Given request :: Take the lines of the data below from the very first through the line containing "def zt(x): return RZ - SL * abs(x - RX)" and output them exactly, pictures excluded.
+===+
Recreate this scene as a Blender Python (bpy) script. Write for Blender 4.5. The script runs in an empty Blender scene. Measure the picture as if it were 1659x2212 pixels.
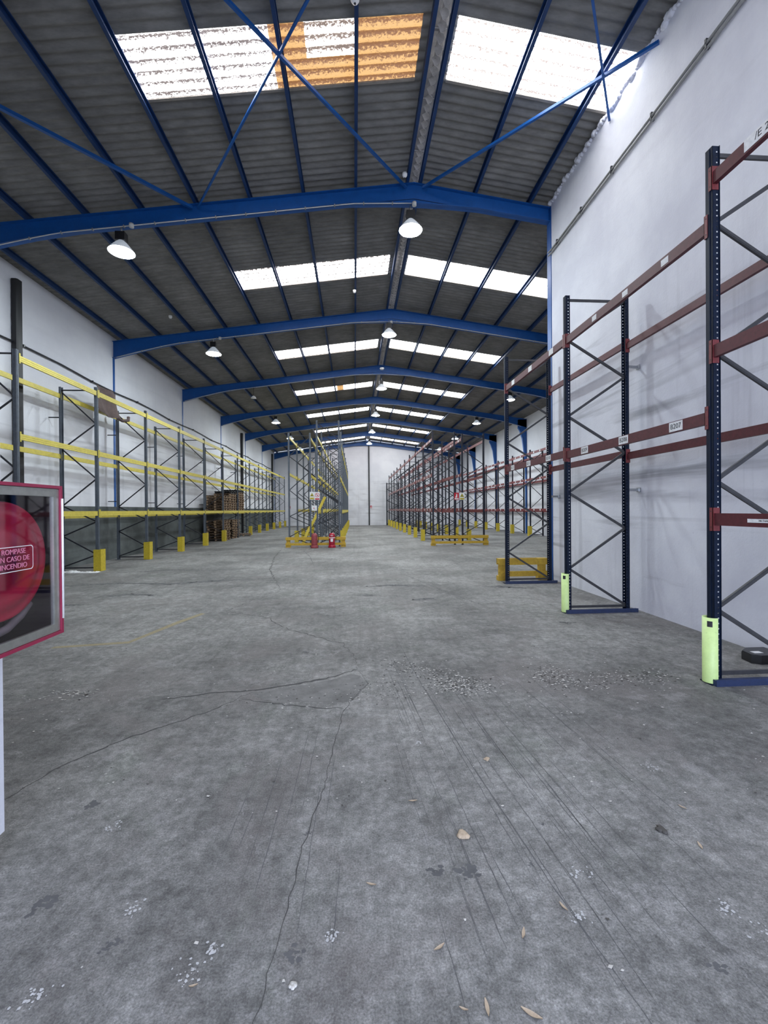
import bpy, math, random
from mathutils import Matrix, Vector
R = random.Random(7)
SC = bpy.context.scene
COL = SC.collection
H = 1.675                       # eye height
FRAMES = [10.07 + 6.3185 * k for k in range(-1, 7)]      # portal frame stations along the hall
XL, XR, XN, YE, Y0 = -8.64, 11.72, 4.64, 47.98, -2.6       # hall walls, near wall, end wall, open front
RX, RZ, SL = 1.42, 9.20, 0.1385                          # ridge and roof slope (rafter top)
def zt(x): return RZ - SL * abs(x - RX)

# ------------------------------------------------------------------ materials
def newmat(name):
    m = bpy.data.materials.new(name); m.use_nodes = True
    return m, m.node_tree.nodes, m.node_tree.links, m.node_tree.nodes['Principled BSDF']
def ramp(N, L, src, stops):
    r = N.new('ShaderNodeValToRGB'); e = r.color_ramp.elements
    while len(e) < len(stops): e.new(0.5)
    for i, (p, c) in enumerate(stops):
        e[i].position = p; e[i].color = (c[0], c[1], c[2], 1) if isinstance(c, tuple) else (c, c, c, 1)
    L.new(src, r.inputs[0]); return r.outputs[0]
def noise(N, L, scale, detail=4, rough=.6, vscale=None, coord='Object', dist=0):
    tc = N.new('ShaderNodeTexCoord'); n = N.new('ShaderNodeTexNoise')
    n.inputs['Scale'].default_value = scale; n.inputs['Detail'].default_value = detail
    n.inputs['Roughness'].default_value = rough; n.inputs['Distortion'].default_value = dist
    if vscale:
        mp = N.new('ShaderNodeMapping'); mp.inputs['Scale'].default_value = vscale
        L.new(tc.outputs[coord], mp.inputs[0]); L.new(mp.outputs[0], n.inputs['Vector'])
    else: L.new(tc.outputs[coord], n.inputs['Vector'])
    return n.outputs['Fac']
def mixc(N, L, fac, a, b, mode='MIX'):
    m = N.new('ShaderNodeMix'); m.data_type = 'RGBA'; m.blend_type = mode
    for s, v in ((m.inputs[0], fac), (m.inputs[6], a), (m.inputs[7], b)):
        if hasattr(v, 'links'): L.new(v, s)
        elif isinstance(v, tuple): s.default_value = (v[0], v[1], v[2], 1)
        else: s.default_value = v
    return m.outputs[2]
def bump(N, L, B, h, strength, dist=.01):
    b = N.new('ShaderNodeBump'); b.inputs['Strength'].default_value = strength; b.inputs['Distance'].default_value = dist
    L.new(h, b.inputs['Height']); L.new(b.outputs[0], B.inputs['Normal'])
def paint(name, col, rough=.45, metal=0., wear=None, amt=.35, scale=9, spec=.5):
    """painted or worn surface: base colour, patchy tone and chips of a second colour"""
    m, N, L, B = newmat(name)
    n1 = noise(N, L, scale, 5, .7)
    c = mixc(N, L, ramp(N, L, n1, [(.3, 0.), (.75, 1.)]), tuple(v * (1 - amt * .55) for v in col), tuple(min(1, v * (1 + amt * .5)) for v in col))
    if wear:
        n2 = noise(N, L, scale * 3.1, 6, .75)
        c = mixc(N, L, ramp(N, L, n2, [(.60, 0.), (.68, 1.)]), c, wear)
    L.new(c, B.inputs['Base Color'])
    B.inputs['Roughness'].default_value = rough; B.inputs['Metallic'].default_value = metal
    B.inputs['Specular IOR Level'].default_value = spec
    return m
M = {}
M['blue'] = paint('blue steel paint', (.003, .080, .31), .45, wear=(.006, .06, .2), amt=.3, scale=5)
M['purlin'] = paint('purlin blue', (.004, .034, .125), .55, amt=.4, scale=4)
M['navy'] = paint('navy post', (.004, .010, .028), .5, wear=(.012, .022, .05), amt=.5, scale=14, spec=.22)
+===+
Response ::
Recreate this scene as a Blender Python (bpy) script. Write for Blender 4.5. The script runs in an empty Blender scene. Measure the picture as if it were 1659x2212 pixels.
import bpy, math, random
from mathutils import Matrix, Vector
R = random.Random(7)
SC = bpy.context.scene
COL = SC.collection
H = 1.675                       # eye height
FRAMES = [10.07 + 6.3185 * k for k in range(-1, 7)]      # portal frame stations along the hall
XL, XR, XN, YE, Y0 = -8.64, 11.72, 4.64, 47.98, -2.6       # hall walls, near wall, end wall, open front
RX, RZ, SL = 1.42, 9.20, 0.1385                          # ridge and roof slope (rafter top)
def zt(x): return RZ - SL * abs(x - RX)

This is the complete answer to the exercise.